TASK GOAL:
Copy all of the material exactly. Pictures are not to appear in the copy.

■ ■ ■ ■ ■

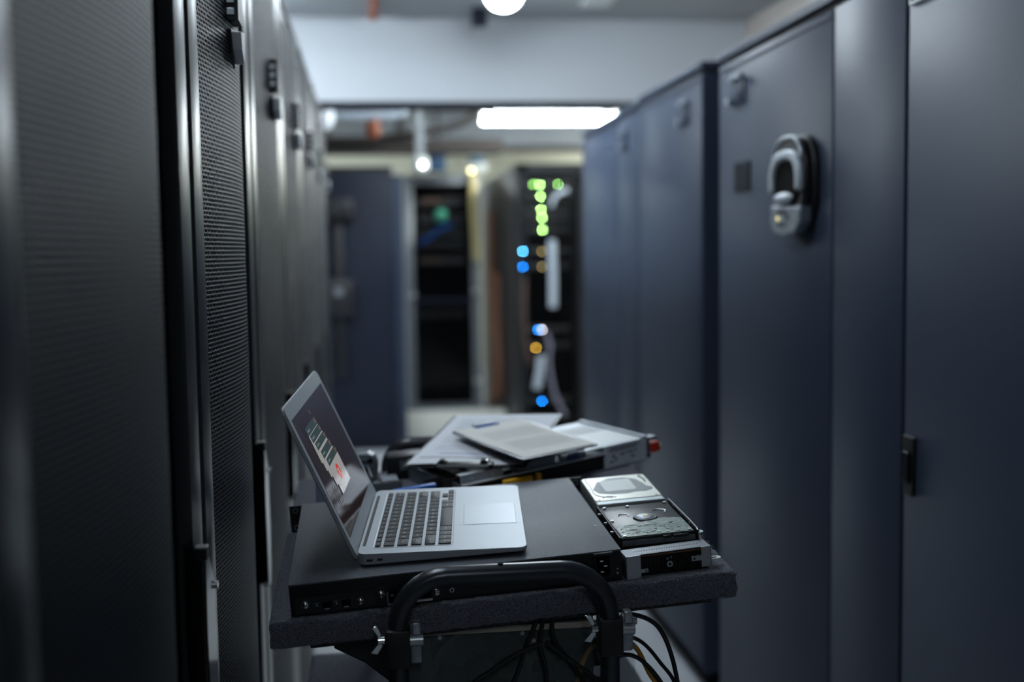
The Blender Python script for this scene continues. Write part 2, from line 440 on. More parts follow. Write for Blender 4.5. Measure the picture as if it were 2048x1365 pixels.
# recessed filler between A and B
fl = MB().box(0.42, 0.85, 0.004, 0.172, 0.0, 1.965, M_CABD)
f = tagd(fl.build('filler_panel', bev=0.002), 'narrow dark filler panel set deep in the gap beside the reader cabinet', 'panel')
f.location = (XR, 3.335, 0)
Bc = cabinet(3.512, 4.362, 'blue-grey cabinet just beyond the dark gap, second from the reader', [(3.514, 4.360, 'door')], latch=3.70, H=1.998)
part(Bc, 'side_cover', MB().box(0.004, 0.40, -0.0005, 0.0045, 0.06, 1.97, M_CAB))
cabinet(4.364, 5.545, 'blue-grey cabinet farthest along the right row, with a shiny latch near its top', [(4.366, 4.732, 'panel'), (4.734, 5.543, 'door')], latch=4.60, H=1.985)
# pull and label on the near cabinet
near = [o for o in bpy.data.objects if o.name.startswith('metal_cabinet')][0]
nd = [c for c in near.children if c.name.startswith('door')][0]
ny = lambda y: y-1.15
hp = MB().prism([(ny(2.075), 0.945), (ny(2.115), 0.945), (ny(2.118), 1.06), (ny(2.072), 1.06)], -0.006, 0.003, M_BLACK, 'x').box(-0.012, -0.004, ny(2.082), ny(2.108), 0.97, 1.03, M_GLOSSB)
part(nd, 'door_pull', hp, 'black recessed door pull', bev=0.002)
part(nd, 'label_holder', MB().box(-0.002, 0.003, ny(2.055), ny(2.120), 1.883, 1.93, M_LABEL).box(-0.003, 0.0, ny(2.062), ny(2.112), 1.889, 1.93, M_CABD))
# louvre on door of A
ad = [c for c in A.children if c.name.startswith('door')][0]
ay = lambda y: y-2.135
lv = MB().box(-0.001, 0.004, ay(3.05), ay(3.185), 1.585, 1.665, M_SEAM)
for q in range(7): lv.box(-0.004, 0.0, ay(3.055), ay(3.180), 1.590+q*0.011, 1.5935+q*0.011, M_CAB)
part(ad, 'vent_louvre', lv)

# access reader on door A
rd = thing('access_reader', 'silver and black access reader with a keypad mounted on the blue-grey cabinet door', 'access reader', M=T(XR+0.002, 2.66, 1.582))
def oval(w, h, cx=0, cz=0, n=28, p=2.6):
    return [(cx+w*abs(math.cos(t))**(2/p)*(1 if math.cos(t) >= 0 else -1), cz+h*abs(math.sin(t))**(2/p)*(1 if math.sin(t) >= 0 else -1)) for t in [2*PI*i/n for i in range(n)]]
part(rd, 'back_plate', MB().prism(oval(0.108, 0.112, 0, 0.0), -0.018, 0.0, M_BLACK, 'x'), bev=0.004)
part(rd, 'reader_body', MB().prism(oval(0.100, 0.108, 0.006, 0.0), -0.038, -0.016, M_BLACK, 'x'), bev=0.008)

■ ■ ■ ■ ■

EXERCISE RESULT:
The Blender Python script for this scene continues. Write part 2, from line 440 on. More parts follow. Write for Blender 4.5. Measure the picture as if it were 2048x1365 pixels.
# recessed filler between A and B
fl = MB().box(0.42, 0.85, 0.004, 0.172, 0.0, 1.965, M_CABD)
f = tagd(fl.build('filler_panel', bev=0.002), 'narrow dark filler panel set deep in the gap beside the reader cabinet', 'panel')
f.location = (XR, 3.335, 0)
Bc = cabinet(3.512, 4.362, 'blue-grey cabinet just beyond the dark gap, second from the reader', [(3.514, 4.360, 'door')], latch=3.70, H=1.998)
part(Bc, 'side_cover', MB().box(0.004, 0.40, -0.0005, 0.0045, 0.06, 1.97, M_CAB))
cabinet(4.364, 5.545, 'blue-grey cabinet farthest along the right row, with a shiny latch near its top', [(4.366, 4.732, 'panel'), (4.734, 5.543, 'door')], latch=4.60, H=1.985)
# pull and label on the near cabinet
near = [o for o in bpy.data.objects if o.name.startswith('metal_cabinet')][0]
nd = [c for c in near.children if c.name.startswith('door')][0]
ny = lambda y: y-1.15
hp = MB().prism([(ny(2.075), 0.945), (ny(2.115), 0.945), (ny(2.118), 1.06), (ny(2.072), 1.06)], -0.006, 0.003, M_BLACK, 'x').box(-0.012, -0.004, ny(2.082), ny(2.108), 0.97, 1.03, M_GLOSSB)
part(nd, 'door_pull', hp, 'black recessed door pull', bev=0.002)
part(nd, 'label_holder', MB().box(-0.002, 0.003, ny(2.055), ny(2.120), 1.883, 1.93, M_LABEL).box(-0.003, 0.0, ny(2.062), ny(2.112), 1.889, 1.93, M_CABD))
# louvre on door of A
ad = [c for c in A.children if c.name.startswith('door')][0]
ay = lambda y: y-2.135
lv = MB().box(-0.001, 0.004, ay(3.05), ay(3.185), 1.585, 1.665, M_SEAM)
for q in range(7): lv.box(-0.004, 0.0, ay(3.055), ay(3.180), 1.590+q*0.011, 1.5935+q*0.011, M_CAB)
part(ad, 'vent_louvre', lv)

# access reader on door A
rd = thing('access_reader', 'silver and black access reader with a keypad mounted on the blue-grey cabinet door', 'access reader', M=T(XR+0.002, 2.66, 1.582))
def oval(w, h, cx=0, cz=0, n=28, p=2.6):
    return [(cx+w*abs(math.cos(t))**(2/p)*(1 if math.cos(t) >= 0 else -1), cz+h*abs(math.sin(t))**(2/p)*(1 if math.sin(t) >= 0 else -1)) for t in [2*PI*i/n for i in range(n)]]
part(rd, 'back_plate', MB().prism(oval(0.108, 0.112, 0, 0.0), -0.018, 0.0, M_BLACK, 'x'), bev=0.004)
part(rd, 'reader_body', MB().prism(oval(0.100, 0.108, 0.006, 0.0), -0.038, -0.016, M_BLACK, 'x'), bev=0.008)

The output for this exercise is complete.